Exercise:
Copy out the lines that include the word "Treat".

The data:
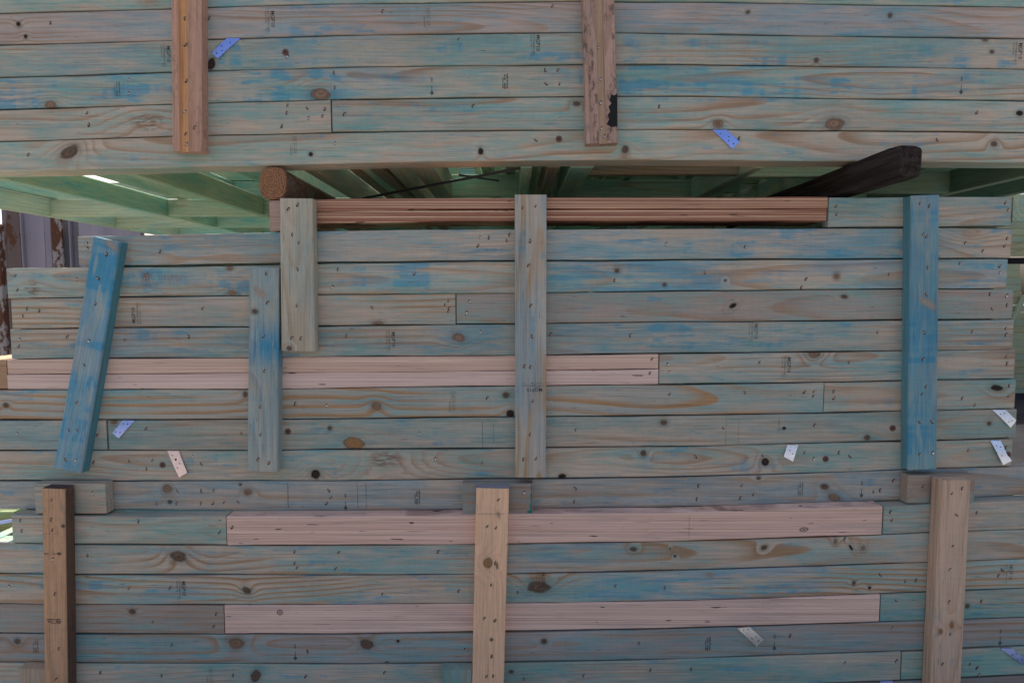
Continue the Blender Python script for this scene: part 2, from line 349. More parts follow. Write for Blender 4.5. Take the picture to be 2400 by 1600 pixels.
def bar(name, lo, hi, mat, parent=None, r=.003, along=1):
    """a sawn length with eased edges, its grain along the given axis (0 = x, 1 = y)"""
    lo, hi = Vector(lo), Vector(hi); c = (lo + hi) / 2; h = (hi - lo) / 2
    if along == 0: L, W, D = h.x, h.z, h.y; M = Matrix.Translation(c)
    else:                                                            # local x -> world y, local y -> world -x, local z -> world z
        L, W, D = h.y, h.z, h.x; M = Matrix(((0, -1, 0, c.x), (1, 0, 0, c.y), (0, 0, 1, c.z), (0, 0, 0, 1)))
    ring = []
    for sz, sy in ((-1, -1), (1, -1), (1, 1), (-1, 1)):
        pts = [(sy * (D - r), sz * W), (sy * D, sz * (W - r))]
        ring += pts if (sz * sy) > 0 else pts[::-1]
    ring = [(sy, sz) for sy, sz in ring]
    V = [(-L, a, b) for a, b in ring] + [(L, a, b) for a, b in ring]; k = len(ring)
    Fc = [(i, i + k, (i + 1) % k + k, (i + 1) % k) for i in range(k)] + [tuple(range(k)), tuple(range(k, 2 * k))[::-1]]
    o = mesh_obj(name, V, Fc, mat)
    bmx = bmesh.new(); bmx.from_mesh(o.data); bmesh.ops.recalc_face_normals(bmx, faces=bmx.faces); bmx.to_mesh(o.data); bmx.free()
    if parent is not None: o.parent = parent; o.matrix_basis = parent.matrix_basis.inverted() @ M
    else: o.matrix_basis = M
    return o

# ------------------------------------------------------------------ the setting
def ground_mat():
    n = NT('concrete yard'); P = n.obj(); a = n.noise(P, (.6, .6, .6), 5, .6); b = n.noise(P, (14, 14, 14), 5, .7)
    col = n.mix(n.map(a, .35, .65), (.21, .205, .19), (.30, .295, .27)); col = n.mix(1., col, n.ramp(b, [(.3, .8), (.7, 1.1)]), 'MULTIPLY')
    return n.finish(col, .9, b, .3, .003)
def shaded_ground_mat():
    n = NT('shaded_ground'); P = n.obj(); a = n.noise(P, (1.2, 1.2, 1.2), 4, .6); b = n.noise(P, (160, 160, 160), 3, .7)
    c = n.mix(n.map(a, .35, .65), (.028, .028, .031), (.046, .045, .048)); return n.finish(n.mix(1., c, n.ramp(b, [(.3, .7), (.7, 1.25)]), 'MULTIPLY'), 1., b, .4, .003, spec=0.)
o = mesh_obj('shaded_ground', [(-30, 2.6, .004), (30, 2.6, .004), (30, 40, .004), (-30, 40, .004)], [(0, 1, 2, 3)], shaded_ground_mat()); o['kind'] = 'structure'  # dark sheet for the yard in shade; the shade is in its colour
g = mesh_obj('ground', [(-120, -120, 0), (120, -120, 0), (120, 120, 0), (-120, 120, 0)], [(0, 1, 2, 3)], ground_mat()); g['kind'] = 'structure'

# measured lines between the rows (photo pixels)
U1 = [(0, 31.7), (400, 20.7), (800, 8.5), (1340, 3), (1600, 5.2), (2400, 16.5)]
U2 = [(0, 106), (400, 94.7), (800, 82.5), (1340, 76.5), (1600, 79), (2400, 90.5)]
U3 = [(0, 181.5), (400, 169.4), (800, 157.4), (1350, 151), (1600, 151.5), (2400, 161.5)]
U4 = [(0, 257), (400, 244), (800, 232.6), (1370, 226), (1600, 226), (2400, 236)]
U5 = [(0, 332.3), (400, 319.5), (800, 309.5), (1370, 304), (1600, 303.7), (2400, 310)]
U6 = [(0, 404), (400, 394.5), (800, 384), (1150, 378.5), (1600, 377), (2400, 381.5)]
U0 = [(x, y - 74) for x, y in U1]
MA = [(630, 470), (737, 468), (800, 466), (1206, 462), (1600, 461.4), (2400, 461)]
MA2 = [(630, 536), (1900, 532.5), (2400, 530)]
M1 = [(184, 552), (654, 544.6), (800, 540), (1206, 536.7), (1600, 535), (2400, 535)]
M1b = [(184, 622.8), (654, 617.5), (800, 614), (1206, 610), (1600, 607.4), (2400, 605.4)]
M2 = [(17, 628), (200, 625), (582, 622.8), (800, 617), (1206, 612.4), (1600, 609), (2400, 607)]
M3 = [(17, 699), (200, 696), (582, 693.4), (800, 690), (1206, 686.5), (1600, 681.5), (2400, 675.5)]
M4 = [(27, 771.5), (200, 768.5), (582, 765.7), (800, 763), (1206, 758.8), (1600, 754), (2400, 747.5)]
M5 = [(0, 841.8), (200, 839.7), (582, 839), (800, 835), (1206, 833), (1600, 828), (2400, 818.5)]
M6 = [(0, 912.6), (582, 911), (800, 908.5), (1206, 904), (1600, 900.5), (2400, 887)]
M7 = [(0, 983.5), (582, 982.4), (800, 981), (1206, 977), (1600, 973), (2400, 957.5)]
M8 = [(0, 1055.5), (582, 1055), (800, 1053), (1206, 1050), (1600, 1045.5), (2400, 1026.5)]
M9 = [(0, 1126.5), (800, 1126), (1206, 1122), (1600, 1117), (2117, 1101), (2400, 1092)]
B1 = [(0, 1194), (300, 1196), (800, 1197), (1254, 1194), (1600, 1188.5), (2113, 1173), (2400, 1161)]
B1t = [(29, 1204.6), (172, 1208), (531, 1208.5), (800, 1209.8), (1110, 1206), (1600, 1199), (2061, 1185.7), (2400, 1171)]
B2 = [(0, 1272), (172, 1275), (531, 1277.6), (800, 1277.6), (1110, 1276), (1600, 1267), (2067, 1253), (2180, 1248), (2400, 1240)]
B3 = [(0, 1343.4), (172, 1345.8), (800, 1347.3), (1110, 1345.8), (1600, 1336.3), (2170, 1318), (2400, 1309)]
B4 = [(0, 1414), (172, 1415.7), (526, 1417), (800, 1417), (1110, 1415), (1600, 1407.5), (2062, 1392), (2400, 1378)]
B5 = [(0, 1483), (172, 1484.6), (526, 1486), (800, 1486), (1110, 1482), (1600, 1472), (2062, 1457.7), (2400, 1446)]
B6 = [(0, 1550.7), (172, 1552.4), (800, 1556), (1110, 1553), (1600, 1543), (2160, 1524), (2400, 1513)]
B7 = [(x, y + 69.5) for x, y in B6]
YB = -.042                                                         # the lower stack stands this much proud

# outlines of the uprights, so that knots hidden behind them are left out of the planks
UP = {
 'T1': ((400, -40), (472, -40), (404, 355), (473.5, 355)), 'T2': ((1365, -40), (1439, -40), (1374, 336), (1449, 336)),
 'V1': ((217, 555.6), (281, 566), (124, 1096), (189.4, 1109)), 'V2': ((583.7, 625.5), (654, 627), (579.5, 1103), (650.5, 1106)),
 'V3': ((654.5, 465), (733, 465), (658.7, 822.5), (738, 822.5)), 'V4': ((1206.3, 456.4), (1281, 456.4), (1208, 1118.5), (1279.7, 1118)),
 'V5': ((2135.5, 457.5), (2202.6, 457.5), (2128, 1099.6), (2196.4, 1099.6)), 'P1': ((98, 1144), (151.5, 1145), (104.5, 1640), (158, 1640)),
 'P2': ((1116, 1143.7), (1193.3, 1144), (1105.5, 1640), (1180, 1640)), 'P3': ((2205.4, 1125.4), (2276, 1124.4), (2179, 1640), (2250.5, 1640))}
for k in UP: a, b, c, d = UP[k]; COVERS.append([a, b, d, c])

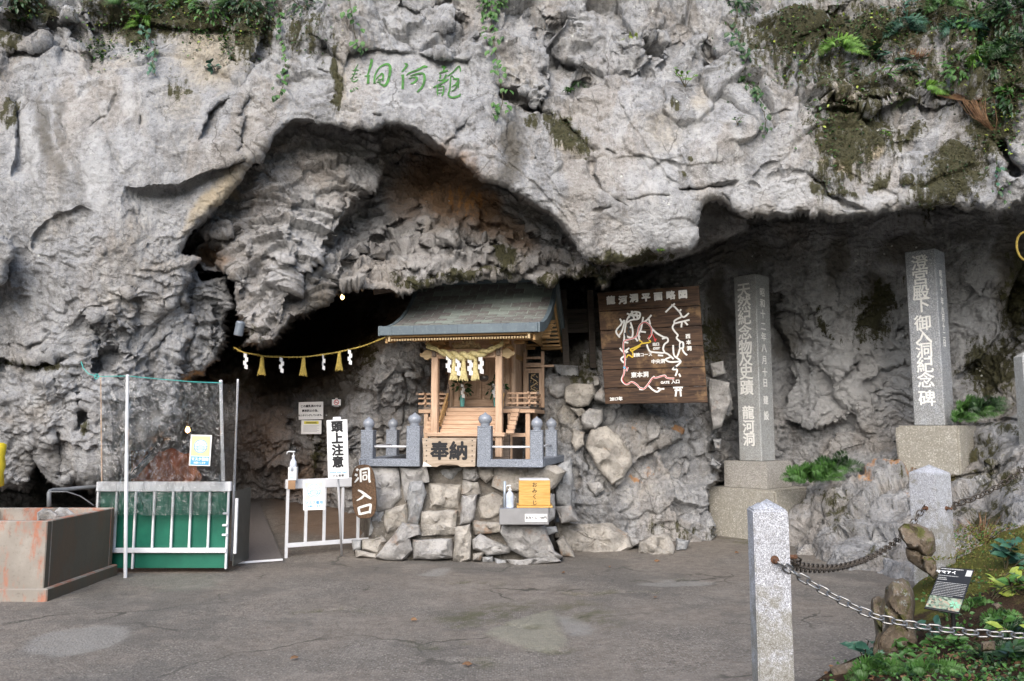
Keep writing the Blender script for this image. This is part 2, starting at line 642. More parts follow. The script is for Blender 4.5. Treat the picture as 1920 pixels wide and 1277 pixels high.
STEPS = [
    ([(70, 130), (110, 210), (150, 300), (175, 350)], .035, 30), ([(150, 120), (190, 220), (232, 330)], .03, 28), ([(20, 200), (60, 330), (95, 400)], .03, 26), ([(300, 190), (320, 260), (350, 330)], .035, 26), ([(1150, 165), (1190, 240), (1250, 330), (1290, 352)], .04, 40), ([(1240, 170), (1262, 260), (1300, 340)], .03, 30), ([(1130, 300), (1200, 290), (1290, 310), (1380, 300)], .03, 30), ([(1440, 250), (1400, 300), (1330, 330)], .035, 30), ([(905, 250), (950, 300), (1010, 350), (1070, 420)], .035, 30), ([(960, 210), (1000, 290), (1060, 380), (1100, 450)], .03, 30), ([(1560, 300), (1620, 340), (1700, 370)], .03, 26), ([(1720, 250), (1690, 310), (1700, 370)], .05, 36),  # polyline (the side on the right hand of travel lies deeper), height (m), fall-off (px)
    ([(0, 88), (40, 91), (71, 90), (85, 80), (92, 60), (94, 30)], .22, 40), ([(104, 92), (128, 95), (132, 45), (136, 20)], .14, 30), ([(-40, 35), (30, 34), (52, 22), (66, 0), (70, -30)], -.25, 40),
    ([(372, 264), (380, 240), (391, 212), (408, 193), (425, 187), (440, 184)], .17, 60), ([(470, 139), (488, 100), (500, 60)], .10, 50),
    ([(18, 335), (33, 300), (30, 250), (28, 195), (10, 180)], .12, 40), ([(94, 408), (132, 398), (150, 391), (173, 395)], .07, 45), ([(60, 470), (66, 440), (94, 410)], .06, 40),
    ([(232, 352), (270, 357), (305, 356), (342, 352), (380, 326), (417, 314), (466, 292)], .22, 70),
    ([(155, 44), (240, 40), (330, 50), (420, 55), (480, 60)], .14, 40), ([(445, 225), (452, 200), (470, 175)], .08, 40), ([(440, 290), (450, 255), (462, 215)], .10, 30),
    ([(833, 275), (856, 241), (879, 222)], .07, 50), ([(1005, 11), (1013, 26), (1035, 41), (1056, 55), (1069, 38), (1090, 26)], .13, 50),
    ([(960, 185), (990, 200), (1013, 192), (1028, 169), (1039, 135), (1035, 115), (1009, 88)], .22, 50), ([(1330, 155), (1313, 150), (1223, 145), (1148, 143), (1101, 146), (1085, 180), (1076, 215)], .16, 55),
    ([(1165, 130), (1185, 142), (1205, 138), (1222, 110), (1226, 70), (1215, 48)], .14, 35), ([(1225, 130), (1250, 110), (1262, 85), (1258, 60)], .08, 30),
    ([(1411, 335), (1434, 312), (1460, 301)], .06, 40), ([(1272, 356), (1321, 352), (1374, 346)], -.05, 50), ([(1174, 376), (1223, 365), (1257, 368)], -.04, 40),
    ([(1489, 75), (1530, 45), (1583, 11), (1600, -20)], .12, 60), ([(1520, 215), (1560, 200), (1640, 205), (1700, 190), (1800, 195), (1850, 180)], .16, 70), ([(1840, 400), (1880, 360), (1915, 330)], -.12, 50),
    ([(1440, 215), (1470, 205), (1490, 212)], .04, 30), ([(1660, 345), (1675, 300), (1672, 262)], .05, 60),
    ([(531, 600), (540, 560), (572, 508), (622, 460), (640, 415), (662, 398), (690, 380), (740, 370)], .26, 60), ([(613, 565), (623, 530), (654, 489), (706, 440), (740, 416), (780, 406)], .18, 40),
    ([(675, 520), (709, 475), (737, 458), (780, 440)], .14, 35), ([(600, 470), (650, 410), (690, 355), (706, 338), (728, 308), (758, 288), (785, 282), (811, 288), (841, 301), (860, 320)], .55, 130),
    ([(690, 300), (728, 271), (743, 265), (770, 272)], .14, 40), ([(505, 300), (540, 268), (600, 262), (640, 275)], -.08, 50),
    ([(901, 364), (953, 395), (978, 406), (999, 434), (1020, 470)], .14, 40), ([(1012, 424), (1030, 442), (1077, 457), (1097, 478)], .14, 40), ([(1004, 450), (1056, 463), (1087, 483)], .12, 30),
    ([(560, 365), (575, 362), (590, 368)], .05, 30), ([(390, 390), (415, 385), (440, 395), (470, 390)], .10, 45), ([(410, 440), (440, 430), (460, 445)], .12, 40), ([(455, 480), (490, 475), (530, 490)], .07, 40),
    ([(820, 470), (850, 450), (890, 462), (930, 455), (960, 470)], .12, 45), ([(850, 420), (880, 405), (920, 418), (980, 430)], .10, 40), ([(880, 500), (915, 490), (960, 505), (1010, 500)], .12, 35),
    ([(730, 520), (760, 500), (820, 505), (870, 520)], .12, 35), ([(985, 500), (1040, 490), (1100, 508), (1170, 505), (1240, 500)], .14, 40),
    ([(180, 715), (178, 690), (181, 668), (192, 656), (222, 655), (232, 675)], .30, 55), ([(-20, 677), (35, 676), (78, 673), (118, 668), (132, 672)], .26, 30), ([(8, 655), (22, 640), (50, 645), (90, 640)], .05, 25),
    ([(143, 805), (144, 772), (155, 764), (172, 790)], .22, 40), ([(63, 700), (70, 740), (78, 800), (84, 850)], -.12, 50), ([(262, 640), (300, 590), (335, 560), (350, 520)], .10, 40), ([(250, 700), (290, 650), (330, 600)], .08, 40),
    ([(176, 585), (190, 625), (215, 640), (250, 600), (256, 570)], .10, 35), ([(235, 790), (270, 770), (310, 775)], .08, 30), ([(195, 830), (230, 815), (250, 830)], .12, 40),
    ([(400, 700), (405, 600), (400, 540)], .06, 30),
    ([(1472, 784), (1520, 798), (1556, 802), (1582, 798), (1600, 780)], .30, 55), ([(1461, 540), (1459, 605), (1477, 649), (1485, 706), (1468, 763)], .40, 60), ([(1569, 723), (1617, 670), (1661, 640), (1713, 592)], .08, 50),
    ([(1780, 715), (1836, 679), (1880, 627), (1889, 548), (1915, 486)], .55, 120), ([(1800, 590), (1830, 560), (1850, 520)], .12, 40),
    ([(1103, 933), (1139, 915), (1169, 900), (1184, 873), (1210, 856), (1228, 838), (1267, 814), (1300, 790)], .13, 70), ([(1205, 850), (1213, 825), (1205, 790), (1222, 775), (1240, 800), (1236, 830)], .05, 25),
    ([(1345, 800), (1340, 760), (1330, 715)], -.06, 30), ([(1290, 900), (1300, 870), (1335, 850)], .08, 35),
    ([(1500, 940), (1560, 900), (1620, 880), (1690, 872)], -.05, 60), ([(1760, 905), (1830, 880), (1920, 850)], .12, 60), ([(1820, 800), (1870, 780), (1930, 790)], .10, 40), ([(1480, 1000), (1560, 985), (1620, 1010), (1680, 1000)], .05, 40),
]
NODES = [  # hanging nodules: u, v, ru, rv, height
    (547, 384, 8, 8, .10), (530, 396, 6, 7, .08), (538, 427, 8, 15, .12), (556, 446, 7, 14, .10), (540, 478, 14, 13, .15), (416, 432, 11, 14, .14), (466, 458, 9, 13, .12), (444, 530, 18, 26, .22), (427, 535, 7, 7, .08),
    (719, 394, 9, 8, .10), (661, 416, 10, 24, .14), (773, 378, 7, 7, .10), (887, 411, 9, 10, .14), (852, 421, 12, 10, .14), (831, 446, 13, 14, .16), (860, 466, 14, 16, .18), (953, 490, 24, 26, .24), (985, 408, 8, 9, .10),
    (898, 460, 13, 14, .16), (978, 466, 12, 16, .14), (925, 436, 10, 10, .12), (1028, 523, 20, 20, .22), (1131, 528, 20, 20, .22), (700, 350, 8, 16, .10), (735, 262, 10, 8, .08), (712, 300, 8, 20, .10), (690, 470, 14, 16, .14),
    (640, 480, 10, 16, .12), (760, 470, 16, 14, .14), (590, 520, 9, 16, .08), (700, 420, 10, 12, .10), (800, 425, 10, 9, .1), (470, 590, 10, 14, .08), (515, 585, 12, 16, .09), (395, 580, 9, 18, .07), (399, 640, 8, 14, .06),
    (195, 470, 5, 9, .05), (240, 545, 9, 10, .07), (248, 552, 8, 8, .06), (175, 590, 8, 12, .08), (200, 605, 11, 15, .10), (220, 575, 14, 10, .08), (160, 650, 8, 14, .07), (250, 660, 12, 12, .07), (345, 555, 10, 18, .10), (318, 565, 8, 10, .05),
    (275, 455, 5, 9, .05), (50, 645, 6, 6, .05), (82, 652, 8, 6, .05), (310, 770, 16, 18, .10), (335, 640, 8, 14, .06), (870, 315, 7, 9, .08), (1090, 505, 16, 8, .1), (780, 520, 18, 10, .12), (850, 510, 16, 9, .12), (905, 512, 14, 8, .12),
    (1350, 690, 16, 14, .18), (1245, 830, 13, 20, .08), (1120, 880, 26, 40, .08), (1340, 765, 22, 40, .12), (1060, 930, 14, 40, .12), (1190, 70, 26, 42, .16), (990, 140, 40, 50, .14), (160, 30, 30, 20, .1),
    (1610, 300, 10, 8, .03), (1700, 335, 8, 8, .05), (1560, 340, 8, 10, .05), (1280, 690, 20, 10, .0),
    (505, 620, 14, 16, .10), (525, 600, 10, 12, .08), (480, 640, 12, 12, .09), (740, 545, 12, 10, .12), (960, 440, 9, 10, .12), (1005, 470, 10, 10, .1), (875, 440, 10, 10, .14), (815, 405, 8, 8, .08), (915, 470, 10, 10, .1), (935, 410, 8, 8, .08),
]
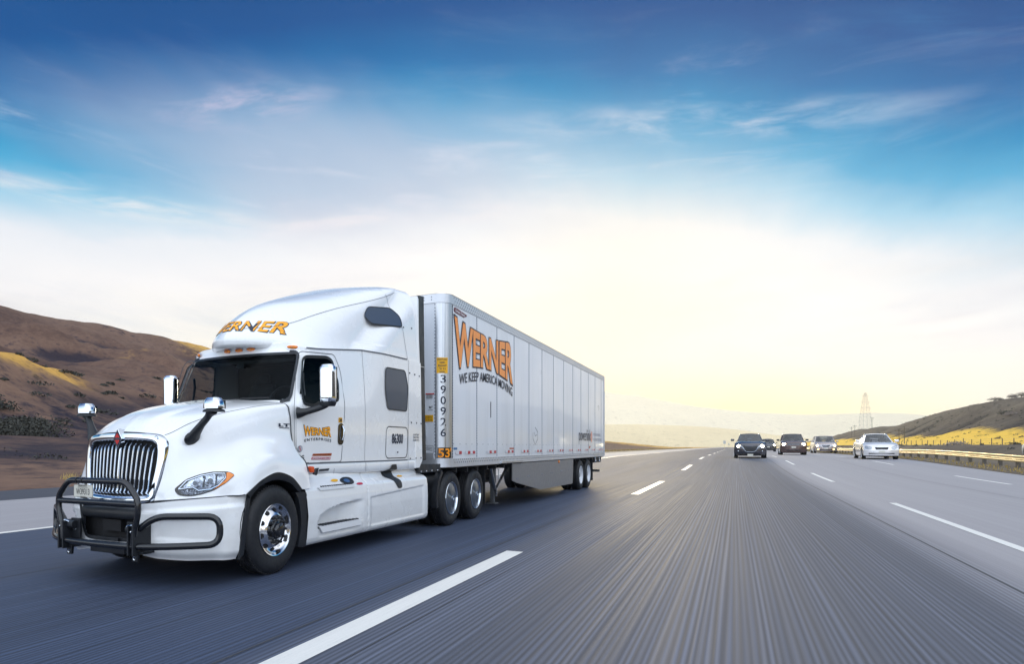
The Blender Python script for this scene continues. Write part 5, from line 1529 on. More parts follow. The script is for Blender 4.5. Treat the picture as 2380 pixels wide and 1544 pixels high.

Exercise answer:
Keep writing the Blender script for this image. This is part 2, starting at line 642. More parts follow. The script is for Blender 4.5. Treat the picture as 1920 pixels wide and 1277 pixels high.
The Blender Python script for this scene continues. Write part 5, from line 1529 on. More parts follow. The script is for Blender 4.5. Treat the picture as 2380 pixels wide and 1544 pixels high.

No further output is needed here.